No Man Is an Island
Tens of thousands of Jeffrey Epstein wannabes put smut on the internet, and millions consume it
News sites and gossip boards are spilling over with talk about Jeffrey Epstein. The American government, one of the most morally debased institutions to ever exist, is busy denying what is obvious to almost everyone else. Epstein (1953-2019) was a human trafficker, sex abuser, blackmailer, and probably double or triple spy whose base of operations was a tiny private island in the Caribbean. He was “suicided” in his prison cell to protect those who might be compromised were he to testify in a trial. People in Washington in both parties, including the current president, are up to their neck in the Epstein filth. So, the administration in power is keeping the Epstein files — including, most importantly, the list of senators and CEOs and billionaires who raped children whom Epstein and his accomplices had trafficked — under permanent lock and key.
What happened on Jeffrey Epstein’s notorious private island was probably even worse than most of us realize or could even imagine. The horrors of pedophilia and the sex trade once covered that Caribbean islet in darkness. Even now, the most powerful political and monied forces on the planet are conspiring to keep any of it from coming to light.
But there is something else about the sordid Epstein saga that must be told. News reports and the eternally chattering punditry act as though the Epstein affair were localized. A Harvard-educated magnate, his rich and powerful cronies, and their evil deeds in a remote corner of an archipelago — all of this, journalists and commentators would have us believe, is isolated, something that politicians and their backers do, part of the true and stomach-turning nature of money and power in our world. Isn’t the truth much bleaker than even this, though?
The pornography industry in America is a revenue and entertainment giant. CovenantEyes, a website countering the damaging effects of pornography on society, conveys the facts. Sixty-one percent of Americans view pornography, a figure not very different than the 54% of practicing Christians who do the same. (See stats here.) Every week, it seems, or even more frequently, there is another news story about a teacher or pastor who has been caught with child pornography, a euphemism for the filmed sexual assault of minors. Sex tourism is a global blight, with travel for the purpose of abusing minors a substantial part of this booming industry (see here). The New York Times reported three years ago (here) on the billion-dollar human trafficking industry around America’s southern border. Many of the victims were children, who were sold across the border into America right under the noses of the government officials tasked with stopping such things from happening (see here).

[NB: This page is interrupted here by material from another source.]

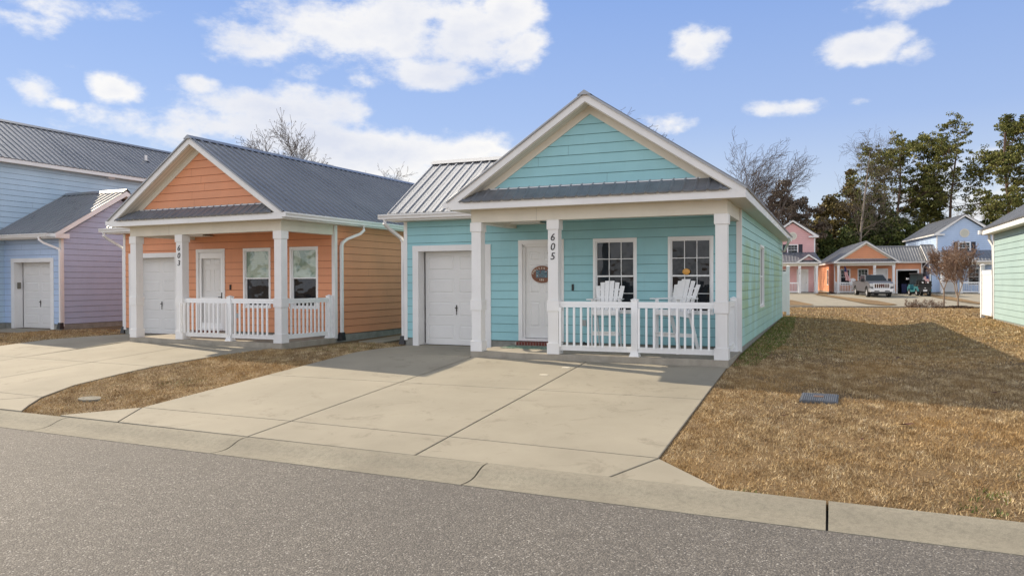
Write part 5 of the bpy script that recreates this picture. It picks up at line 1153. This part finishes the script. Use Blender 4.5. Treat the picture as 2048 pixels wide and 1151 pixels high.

All of this is more than a failure of policy. Looking the other way as children are trafficked, many into horrific conditions of sexual slavery, is not just a question of government oversight gone wrong. America has become a society where pornography use is habitual for more than half the people, where the abuse of women and, often, children, is normalized. Jeffrey Epstein? There are tens of thousands of wannabes putting smut on the internet, and people are consuming it by the terabyte. The Dru Sjodin National Sex Offender Public Website (https://www.nsopw.gov/) is a good place to start to understand how pervasive sex crime is in the United States. And the number of people convicted for sex crimes is surely lower than the number of abusers. Sexual assault and human trafficking are rampant. More than half of Americans spend their free time watching videos of these things.
Jeffrey Epstein was not a lone criminal working on a remote island. He was part of a culture: American culture. He wasn’t one of them. For many Americans, he was one of us.